What about the other side? What does Global-e get for this? They get to sell their service to Shopify customers which is worth reading in its entirety:
We are party to a Services and Partnership Agreement with Shopify Inc. and its affiliate, dated April 12, 2021, pursuant to which we will be an exclusive third-party provider of an end-to-end cross-border solution that includes localization, merchant of record, duty and tax calculation and remittance, and shipping services for merchants in a single solution with permissions to access and integrate into the Shopify platform checkout. Shopify however will be entitled to offer its own native, whitelabel, or branded partnership merchant of record solution to any merchants without limitation. We will pay Shopify a fee equal to a percentage of the GMV for all transactions processed through our platform for applicable Shopify merchants. Although payment of such fee may initially negatively impact margins, we believe that our expanded partnership will afford us an enhanced market position, enabling us to increase GMV, and positions us to realize efficiencies in winning and onboarding Shopify merchants as a result of our permissions to access and exclusively integrate into the Shopify platform checkout.

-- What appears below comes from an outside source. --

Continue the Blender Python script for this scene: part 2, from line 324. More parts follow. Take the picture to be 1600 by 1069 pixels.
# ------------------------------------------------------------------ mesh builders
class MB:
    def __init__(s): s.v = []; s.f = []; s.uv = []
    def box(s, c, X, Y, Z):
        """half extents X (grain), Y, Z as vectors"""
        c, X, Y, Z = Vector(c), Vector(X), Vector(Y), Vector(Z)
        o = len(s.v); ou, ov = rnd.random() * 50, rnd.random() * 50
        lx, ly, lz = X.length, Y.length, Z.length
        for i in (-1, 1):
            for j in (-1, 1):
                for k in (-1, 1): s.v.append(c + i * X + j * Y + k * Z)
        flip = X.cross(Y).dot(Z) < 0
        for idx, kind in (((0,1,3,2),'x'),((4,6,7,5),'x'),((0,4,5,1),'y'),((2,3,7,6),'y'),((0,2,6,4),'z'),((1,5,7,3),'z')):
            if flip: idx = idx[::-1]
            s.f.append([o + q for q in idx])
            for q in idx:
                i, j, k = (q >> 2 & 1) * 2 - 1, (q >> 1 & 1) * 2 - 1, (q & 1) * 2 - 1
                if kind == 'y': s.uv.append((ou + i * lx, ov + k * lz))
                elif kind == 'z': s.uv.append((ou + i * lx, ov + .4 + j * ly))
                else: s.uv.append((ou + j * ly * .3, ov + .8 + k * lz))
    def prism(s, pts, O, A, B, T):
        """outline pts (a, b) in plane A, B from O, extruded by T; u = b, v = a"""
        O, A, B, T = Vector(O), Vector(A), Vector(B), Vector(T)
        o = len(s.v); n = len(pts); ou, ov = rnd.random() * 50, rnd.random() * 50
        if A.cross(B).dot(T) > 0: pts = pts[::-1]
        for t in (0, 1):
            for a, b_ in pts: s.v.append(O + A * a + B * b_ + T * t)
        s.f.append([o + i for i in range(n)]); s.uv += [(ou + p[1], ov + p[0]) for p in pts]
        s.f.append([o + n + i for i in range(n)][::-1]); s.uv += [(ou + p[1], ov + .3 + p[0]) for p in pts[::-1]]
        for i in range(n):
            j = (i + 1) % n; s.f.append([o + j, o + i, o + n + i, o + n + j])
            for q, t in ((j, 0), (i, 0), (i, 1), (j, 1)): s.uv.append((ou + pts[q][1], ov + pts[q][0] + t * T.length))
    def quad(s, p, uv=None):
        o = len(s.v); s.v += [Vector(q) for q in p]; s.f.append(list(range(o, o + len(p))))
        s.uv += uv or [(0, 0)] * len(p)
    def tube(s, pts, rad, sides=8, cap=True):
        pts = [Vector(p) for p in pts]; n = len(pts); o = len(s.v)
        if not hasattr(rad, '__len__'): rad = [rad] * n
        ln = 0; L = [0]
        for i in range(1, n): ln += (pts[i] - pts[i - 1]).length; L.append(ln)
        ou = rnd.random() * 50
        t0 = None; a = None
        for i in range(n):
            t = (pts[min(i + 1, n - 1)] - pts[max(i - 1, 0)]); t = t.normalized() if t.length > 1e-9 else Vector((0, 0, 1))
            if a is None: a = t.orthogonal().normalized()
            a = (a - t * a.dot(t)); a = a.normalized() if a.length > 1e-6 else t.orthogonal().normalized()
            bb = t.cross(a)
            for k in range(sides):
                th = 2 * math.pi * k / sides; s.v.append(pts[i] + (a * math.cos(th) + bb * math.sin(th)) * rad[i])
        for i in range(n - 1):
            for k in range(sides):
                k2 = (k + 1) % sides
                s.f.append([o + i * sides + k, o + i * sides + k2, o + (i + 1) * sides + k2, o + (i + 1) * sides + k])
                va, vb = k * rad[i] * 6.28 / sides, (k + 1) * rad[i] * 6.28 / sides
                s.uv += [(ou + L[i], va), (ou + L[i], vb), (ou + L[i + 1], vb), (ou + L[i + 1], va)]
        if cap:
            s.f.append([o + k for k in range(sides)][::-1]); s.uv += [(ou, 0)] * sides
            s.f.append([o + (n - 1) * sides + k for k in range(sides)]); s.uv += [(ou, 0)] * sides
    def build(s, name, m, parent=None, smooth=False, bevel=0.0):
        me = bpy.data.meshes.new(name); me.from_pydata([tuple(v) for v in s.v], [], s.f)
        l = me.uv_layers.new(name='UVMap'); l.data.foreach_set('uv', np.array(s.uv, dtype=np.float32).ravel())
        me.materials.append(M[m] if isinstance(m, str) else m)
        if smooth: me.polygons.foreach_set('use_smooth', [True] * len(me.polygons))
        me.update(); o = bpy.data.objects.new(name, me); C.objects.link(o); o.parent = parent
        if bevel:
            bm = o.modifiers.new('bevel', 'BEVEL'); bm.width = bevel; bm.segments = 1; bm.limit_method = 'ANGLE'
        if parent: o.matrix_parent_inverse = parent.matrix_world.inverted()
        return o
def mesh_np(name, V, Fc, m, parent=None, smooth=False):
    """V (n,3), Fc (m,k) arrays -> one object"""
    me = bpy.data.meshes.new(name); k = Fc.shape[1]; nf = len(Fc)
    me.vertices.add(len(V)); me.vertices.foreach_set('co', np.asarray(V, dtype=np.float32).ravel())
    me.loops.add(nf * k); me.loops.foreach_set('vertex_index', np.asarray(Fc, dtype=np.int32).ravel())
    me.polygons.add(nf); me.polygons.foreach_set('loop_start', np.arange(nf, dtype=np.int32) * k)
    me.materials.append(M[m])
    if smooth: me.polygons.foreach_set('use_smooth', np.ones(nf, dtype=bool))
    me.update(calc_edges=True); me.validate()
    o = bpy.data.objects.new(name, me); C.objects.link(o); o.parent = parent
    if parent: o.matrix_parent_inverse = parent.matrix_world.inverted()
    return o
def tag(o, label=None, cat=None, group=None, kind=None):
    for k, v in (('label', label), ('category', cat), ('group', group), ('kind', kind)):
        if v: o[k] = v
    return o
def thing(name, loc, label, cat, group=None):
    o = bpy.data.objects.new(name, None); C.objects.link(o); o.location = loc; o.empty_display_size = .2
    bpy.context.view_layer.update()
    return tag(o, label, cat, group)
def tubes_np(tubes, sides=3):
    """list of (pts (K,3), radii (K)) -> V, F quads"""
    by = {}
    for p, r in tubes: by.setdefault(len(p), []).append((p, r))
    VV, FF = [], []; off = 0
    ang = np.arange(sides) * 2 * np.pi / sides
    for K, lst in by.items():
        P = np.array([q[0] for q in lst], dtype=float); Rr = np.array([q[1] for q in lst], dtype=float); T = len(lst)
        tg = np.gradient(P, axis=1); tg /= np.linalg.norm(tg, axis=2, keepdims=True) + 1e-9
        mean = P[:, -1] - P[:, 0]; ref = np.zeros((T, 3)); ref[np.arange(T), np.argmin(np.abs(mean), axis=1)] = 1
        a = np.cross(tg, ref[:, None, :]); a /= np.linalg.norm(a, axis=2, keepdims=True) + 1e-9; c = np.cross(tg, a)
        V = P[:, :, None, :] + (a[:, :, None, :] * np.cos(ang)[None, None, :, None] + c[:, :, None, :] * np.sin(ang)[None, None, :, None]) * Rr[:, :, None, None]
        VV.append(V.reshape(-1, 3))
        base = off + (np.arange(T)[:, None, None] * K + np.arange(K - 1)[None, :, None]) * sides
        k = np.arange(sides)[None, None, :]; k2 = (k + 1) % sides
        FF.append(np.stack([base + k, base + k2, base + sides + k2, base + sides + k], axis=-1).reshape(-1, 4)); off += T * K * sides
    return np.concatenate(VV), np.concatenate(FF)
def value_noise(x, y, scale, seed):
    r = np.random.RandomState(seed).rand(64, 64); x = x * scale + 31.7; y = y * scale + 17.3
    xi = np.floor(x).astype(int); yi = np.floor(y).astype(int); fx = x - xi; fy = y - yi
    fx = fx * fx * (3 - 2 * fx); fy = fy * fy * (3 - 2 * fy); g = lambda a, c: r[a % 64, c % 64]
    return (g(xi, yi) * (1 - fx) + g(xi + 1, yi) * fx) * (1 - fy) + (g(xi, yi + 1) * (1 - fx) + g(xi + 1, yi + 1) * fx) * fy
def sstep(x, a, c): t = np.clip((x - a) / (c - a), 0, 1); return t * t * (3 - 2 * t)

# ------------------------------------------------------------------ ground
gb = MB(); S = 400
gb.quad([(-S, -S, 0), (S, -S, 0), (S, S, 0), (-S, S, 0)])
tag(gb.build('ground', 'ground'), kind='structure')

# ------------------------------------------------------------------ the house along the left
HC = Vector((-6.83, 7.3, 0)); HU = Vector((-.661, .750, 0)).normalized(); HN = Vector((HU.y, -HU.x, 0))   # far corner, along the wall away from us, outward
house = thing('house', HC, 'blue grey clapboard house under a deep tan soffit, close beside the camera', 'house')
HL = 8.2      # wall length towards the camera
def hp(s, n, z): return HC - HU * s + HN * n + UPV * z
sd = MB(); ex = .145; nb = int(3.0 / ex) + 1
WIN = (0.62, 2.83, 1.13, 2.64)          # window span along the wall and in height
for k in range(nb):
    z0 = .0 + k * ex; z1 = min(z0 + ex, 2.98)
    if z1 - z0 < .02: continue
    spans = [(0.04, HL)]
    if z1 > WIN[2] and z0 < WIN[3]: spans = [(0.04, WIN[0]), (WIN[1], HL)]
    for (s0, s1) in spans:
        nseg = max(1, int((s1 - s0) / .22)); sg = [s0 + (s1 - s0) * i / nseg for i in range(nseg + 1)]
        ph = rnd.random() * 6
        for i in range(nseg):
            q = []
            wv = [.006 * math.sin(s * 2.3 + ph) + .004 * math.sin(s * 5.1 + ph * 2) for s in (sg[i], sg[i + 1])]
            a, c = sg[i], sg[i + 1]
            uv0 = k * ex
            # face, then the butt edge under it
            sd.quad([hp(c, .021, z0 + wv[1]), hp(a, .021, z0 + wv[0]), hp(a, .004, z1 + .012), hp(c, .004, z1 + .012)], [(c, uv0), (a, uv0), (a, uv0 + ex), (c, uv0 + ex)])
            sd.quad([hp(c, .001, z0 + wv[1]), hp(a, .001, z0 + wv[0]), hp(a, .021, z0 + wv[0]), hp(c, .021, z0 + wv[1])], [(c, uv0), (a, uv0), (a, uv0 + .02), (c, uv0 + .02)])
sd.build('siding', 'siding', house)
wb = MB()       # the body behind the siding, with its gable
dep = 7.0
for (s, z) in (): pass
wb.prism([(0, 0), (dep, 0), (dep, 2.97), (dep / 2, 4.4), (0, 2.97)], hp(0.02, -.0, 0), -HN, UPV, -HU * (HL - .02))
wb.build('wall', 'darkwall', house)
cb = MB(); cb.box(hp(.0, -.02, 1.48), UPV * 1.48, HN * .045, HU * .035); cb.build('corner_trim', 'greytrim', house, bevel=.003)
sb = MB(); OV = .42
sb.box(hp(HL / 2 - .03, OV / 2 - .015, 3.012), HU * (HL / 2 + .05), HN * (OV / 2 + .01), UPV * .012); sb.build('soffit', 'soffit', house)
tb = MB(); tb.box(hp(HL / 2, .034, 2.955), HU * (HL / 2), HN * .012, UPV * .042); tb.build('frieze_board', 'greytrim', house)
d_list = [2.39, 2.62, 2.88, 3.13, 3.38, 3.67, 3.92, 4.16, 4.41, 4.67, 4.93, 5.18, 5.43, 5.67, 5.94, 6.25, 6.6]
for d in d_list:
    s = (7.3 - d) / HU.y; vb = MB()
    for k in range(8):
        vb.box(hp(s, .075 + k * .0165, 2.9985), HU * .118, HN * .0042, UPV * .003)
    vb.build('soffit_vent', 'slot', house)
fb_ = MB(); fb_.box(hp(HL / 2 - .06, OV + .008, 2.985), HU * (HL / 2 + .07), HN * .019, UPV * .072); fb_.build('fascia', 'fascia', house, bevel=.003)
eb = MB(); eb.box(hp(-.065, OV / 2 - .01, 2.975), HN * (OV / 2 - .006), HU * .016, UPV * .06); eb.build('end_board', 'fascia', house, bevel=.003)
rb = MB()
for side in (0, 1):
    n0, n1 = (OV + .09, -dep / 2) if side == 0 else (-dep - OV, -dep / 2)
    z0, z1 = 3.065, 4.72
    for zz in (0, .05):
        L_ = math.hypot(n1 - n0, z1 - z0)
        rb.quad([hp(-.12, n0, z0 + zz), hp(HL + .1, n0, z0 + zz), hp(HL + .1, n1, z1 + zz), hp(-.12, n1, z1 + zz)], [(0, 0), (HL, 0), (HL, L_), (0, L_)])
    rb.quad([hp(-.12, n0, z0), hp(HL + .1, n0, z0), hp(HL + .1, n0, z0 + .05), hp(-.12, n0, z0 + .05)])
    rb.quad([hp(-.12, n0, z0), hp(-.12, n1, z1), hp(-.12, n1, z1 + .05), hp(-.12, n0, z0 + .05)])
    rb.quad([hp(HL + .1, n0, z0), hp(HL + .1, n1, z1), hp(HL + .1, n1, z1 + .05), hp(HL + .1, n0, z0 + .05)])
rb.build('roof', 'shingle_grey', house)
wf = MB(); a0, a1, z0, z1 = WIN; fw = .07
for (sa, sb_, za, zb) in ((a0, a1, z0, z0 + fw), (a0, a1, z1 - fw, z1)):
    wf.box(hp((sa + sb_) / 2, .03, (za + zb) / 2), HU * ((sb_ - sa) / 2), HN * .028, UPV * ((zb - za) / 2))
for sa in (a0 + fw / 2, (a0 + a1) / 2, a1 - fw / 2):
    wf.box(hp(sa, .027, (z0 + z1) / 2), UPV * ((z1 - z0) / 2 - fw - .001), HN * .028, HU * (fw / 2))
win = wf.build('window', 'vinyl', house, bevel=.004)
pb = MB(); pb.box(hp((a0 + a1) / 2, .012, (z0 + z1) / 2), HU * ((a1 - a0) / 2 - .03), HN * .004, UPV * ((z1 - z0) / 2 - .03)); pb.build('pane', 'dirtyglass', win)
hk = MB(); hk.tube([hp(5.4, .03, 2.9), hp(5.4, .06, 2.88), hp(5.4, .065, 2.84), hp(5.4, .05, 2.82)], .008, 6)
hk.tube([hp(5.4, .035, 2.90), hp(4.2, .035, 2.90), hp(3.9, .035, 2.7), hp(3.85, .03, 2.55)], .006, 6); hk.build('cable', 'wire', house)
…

Ok, so let’s unpack this a bit. Global-e gets to be the exclusive partner to provide an integrated combi of localization, merchant of record, duty & tax and remittance and shipping and pays a % of their take-rate in exchange (in addition to the warrant). Shopify is free to do what they want wrt merchant of record services without limitation. They can do it themselves, partner with someone, have a branded partnership, white-label someone else’s tech. And my understanding here is that merchant of record essentially means the seller first sells to Shopify, who then sells to the end customer. Which makes this out rather wide as it can include all of the other services that are “exclusive” to Global-e, provided they become the merchant of record. I struggle to understand exactly what is then exclusive here. If Shopify insert themselves into the chain then there is no exclusivity?
On the face of it, it sounds to me like the exclusivity could be thin. But then management would have to be exceptionally inept if they were to give away $1.4bn and counting plus a share of all GMV if the exclusivity and opportunity was not, in fact, significant.
And we know management is anything but. Therefore the benefits that they are expecting must be huge and the exclusivity deemed meaningful.
However, just to put this deal into perspective, that $1.4bn is a type of marketing spend - they are paying Shopify in shares to be able to sell to Shopify customers. And even though they will only expense $470m of this in S&M, as the warrants were priced when the share price was a lot lower, that is still huge for this company. In the whole of 2020 they spent $9.8m on Sales & Marketing, up from $4.6m in 2019. The Shopify expense will dwarf this: even using the $470m over 4 years equates to $118m per annum vs the $9.8m spent in 2020. Using the economic value of $1bn+ is over $350m pa. It’s a bet the company/transformative (pick your word) type of deal imho.
I guess we will need to watch and see how this pans out. But for me this is sufficiently complex to seriously wonder whether I want to ride this out, or simply watch from the sidelines first.
My take
After reading Starrob’s post about them and Bear and others’ comments, I listened to the conference call and came away very impressed by the team, revenue growth and the potential of the Shopify deal - even though it was not expected to contribute before next year. Management’s presentation of the progress of the business and answers to questions were really smooth and the team exuded confidence.
But I did not do the level of analysis that I did above before buying my small position. I told myself that the low-ish GM% is not such a big issue as it was steadily ticking up nicely and revenue growth was fantastic. But as I thought about it more, it started feeling to me like the expectation is that the Shopify deal will blow everything out of the water, including the poor gross margins (but, wait - didn’t they say the Shopify deal will reduce margins further because they will be paying them a part of GMV?) and customer concentration because of the much bigger base that they will now exclusively be selling to (but wait again - how water-tight is that exclusivity? And didn’t they say they will only be done with technical integration next year?).
In addition, looking more deeply at the business model presented me with the problem that their real revenue was actually much smaller than it appears to be at first. That is because of the dynamics of revenue recognition: if you’re an agent you essentially show only the margin you make on a particular deal - think estate agent selling a house. Hence, in software-land you don’t show the full GMV flowing through your platform if you’re an e-com platform, but only your small part. Like Global-e does with their services business on which they take a 6.5% cut of GMV. But in their case the bigger part of their revenue - 63% in Q2, in fact - is actually just them being on the line, and hence not an agent, for delivery of goods, which they largely subcontract. This part of their revenue they show gross, and on that part they make a measly 14% gross margin. If they were in fact deemed to not be on the line for the actual delivery but in stead DHL was - a very subtle change - then they would only show their margin part as revenue. That would cut their revenue in half.
Looking only at the “core” Services revenue and handling the fulfilment revenue as if they were an agent yields a company with very high gross margins - like our other SaaS companies, but now with a very small revenue of only $26m in Q2 - but valued at more than $10bn!!
That means either that this aspect is still poorly understood (run for the hills) or that the market price reflects a huge, huge belief (gamble?) on the future success of the Shopify deal, for which I really cannot even begin to try to generate an expectation (run for the hills). Or both.
So this morning I briskly strolled to safety and sold it all. I’ll be watching this one from a safe distance rather than being invested for now.
Of course I could be dead wrong, but at least I’ll have slept better!